§ **INFORMATION GIVEN**:
--------------------------------
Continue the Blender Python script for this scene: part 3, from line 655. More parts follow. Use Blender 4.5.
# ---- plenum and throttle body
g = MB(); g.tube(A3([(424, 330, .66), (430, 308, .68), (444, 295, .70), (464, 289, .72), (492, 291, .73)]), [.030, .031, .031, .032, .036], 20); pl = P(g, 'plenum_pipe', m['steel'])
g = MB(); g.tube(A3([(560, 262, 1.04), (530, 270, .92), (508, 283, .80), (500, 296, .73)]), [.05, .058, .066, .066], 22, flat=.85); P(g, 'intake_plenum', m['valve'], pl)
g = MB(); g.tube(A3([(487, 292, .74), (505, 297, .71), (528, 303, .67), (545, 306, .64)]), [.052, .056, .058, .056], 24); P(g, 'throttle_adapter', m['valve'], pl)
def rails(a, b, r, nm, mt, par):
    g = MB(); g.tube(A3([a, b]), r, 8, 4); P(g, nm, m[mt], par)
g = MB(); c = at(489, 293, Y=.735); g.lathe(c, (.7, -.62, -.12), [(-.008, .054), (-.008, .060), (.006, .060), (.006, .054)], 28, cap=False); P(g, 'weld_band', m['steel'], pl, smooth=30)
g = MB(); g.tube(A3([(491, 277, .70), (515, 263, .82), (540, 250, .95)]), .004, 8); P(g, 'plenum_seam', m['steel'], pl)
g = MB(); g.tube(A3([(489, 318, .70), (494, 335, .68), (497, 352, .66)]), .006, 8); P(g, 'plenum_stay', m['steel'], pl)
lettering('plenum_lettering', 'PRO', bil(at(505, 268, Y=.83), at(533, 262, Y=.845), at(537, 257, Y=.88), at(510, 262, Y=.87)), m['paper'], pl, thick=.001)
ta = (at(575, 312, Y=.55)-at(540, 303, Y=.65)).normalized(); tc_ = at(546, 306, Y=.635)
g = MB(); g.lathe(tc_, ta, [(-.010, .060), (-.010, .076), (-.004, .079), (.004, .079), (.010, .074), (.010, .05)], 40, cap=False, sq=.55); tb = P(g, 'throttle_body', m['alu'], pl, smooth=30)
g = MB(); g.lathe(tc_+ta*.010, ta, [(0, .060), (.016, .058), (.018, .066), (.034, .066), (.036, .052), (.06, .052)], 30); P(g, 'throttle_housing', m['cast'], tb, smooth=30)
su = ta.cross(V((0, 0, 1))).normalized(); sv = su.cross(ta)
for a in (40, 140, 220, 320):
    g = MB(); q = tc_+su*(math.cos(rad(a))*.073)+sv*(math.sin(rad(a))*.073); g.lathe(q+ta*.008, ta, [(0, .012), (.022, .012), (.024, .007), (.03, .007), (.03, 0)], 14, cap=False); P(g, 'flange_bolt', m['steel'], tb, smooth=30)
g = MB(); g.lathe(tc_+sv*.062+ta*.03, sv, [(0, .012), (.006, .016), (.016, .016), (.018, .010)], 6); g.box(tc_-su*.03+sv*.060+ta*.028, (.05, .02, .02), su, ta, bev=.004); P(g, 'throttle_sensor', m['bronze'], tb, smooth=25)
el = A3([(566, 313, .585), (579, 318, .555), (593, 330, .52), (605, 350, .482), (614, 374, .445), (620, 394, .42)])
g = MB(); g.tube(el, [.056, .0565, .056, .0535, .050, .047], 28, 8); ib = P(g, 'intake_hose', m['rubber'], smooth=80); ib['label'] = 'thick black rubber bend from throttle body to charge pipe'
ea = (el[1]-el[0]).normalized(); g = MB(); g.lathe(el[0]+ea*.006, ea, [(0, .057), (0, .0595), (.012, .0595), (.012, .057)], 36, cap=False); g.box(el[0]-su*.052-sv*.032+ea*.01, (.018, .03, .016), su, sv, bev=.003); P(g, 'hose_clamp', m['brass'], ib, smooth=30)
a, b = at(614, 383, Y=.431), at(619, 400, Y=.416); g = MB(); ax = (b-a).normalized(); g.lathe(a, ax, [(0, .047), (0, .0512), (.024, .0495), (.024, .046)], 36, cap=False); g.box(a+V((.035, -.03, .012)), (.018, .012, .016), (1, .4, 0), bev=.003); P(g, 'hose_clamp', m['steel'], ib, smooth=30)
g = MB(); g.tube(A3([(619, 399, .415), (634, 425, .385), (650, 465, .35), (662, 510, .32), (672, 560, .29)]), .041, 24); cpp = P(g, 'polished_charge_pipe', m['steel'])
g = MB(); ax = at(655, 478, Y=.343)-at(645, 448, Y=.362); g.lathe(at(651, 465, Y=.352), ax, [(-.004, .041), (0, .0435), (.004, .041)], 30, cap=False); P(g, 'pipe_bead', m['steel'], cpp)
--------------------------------
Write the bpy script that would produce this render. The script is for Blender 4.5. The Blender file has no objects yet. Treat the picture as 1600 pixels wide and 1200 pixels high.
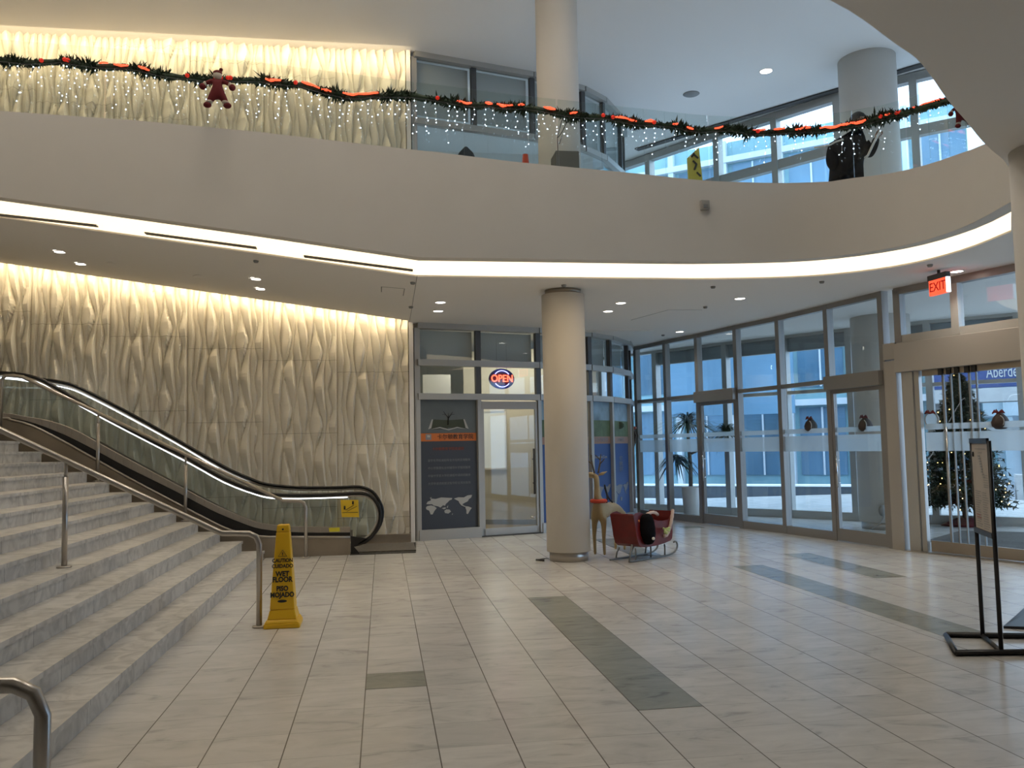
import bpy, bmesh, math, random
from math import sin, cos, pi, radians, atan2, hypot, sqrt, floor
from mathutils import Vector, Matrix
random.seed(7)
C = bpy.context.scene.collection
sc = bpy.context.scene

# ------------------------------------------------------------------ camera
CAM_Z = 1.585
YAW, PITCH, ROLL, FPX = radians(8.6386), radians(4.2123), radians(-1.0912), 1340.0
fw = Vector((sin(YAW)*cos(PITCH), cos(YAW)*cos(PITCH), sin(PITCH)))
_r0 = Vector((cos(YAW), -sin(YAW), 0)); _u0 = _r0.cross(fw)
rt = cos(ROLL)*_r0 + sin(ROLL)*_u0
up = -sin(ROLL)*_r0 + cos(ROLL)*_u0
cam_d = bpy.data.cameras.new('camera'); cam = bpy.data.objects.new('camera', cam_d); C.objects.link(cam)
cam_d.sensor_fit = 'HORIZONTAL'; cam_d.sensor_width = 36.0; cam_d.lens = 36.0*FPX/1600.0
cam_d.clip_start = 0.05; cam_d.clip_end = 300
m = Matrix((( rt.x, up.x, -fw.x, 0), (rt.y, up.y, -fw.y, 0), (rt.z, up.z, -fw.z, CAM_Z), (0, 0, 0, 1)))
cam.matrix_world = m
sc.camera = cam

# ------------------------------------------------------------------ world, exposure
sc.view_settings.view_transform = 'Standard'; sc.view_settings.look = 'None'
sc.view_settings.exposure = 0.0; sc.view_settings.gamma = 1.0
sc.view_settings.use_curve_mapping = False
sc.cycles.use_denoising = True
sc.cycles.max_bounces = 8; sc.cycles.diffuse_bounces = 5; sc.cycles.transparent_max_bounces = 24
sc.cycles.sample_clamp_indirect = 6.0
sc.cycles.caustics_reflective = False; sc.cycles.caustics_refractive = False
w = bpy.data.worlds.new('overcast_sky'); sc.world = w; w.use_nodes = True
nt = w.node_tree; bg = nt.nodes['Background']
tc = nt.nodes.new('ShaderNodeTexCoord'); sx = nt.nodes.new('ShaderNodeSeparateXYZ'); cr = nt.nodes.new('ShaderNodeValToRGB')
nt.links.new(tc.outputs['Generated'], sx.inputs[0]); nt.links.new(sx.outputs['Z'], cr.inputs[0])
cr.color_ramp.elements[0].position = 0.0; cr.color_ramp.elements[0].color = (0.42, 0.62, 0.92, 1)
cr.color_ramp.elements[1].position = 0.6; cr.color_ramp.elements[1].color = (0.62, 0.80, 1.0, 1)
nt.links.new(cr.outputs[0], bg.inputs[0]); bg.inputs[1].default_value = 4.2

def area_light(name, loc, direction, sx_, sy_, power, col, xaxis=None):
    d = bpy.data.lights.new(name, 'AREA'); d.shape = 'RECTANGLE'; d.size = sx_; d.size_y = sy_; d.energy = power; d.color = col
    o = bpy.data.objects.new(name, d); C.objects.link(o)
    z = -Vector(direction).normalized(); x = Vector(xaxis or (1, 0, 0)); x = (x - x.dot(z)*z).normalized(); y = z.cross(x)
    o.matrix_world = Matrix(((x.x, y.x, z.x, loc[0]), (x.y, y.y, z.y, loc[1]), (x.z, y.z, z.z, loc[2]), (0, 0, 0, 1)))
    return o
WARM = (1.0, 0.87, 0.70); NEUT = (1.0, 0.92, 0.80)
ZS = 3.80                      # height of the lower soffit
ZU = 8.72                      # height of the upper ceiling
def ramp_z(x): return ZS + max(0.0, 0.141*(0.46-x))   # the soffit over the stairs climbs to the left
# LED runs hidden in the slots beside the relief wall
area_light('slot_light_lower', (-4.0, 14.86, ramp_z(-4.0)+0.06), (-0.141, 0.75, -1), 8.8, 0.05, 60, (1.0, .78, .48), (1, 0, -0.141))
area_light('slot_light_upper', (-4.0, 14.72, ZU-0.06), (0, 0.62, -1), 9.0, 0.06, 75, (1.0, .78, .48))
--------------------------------
Looking above, find the stretch of lines that opens with the one holding "Write the bpy" and closes with the one holding "sc.camera = cam". Copy it exactly, pictures excluded.

Write the bpy script that would produce this render. The script is for Blender 4.5. The Blender file has no objects yet. Treat the picture as 1600 pixels wide and 1200 pixels high.
import bpy, bmesh, math, random
from math import sin, cos, pi, radians, atan2, hypot, sqrt, floor
from mathutils import Vector, Matrix
random.seed(7)
C = bpy.context.scene.collection
sc = bpy.context.scene

# ------------------------------------------------------------------ camera
CAM_Z = 1.585
YAW, PITCH, ROLL, FPX = radians(8.6386), radians(4.2123), radians(-1.0912), 1340.0
fw = Vector((sin(YAW)*cos(PITCH), cos(YAW)*cos(PITCH), sin(PITCH)))
_r0 = Vector((cos(YAW), -sin(YAW), 0)); _u0 = _r0.cross(fw)
rt = cos(ROLL)*_r0 + sin(ROLL)*_u0
up = -sin(ROLL)*_r0 + cos(ROLL)*_u0
cam_d = bpy.data.cameras.new('camera'); cam = bpy.data.objects.new('camera', cam_d); C.objects.link(cam)
cam_d.sensor_fit = 'HORIZONTAL'; cam_d.sensor_width = 36.0; cam_d.lens = 36.0*FPX/1600.0
cam_d.clip_start = 0.05; cam_d.clip_end = 300
m = Matrix((( rt.x, up.x, -fw.x, 0), (rt.y, up.y, -fw.y, 0), (rt.z, up.z, -fw.z, CAM_Z), (0, 0, 0, 1)))
cam.matrix_world = m
sc.camera = cam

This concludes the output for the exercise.